The Ministry of Finance paid compensation to at least 20,000 parents who were not really victims of the Childcare Benefits Scandal, NRC reports based on conversations with seven closely involved sources and internal emails and memos. They received €30,000 or more in compensation without good reason and despite warnings from officials.

In 2018, it became known that the Dutch Tax Authority had wrongly labeled thousands of parents as fraudsters for years, revoking their childcare benefits. They subsequently faced high and ruthless clawbacks, resulting in serious financial trouble, divorces, and children being removed from their parents’ custody. In 2020, the Cabinet decided to compensate the victims. Initially, the government expected several thousand victims. Ultimately, 44,000 people received compensation.

According to the newspaper’s sources, at least 20,000 parents from this group weren’t victims at all, and senior officials and responsible politicians repeatedly ignored internal warnings about this.

It involves parents who were classified as victims because the Tax Authority stopped their allowances without sending them a “stop letter.” This meant that they had no opportunity to prove that they were not committing fraud, which the government decided constituted bias on the Tax Authority’s part.

From the very beginning of the recovery operation, officials warned that many of these parents did receive “stop letters” and previous communications about their benefits being cut, giving them a chance to respond. Earlier this year, an investigation by the Government Audit Service confirmed the existence of these correspondence records, concluding that there was no doubt about their accuracy.

State Secretaries responsible for the recovery operation in recent years knew that the letter administration existed, but blocked its use by the officials responsible for the recovery operation. Without examining the administration, it was assumed that it was incomplete, irrelevant, or that its use did not “fit the background of the recovery operation,” the newspaper’s sources said, referring to the fact that the government had treated parents poorly and would not do so again in the recovery operation.

According to the sources, the responsible politicians and senior officials were so afraid of the government getting accused of again treating citizens unfairly that they refused to admit that almost half of the compensation paid out went to parents not entitled to it.
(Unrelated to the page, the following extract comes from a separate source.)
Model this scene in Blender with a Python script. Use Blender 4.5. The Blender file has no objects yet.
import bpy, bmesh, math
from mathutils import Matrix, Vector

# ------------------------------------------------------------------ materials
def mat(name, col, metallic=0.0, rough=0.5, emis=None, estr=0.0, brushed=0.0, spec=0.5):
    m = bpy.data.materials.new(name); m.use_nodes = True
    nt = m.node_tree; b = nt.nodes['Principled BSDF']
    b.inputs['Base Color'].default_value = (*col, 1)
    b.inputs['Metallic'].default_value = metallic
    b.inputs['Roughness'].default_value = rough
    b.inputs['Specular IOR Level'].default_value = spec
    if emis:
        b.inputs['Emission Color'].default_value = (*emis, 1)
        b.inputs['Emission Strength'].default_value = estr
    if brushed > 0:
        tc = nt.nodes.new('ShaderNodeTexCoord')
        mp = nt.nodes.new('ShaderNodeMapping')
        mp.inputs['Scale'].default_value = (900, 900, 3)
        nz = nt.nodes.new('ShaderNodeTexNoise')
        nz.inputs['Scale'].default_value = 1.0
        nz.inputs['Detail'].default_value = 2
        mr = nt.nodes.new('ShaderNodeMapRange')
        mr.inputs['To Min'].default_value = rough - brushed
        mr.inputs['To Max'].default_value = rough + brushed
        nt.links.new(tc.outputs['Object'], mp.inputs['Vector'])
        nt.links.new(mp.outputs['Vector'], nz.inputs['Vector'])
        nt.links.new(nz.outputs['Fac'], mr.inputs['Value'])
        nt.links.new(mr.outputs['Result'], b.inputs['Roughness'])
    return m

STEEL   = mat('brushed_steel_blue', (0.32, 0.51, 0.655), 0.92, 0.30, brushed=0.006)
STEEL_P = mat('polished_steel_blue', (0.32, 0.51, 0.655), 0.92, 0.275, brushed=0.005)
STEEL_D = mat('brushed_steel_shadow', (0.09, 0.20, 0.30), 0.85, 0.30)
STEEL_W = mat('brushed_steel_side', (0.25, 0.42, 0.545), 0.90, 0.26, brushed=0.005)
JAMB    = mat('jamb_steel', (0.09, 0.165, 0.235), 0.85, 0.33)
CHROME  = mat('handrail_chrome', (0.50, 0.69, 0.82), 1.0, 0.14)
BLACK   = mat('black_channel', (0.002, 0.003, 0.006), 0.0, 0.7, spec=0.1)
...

In a response to NRC, the Ministry did not explicitly deny the newspaper’s findings, stating that “without reassessing all individual files,” it was impossible to draw a “well-founded conclusion” regarding how many parents were wrongly compensated.

The Ministry said that at the start of the recovery operation, the “widely shared assumption” arose that the letter records were incomplete. The government therefore decided to prioritize the parents' narrative and believe them if they said they did not receive a letter.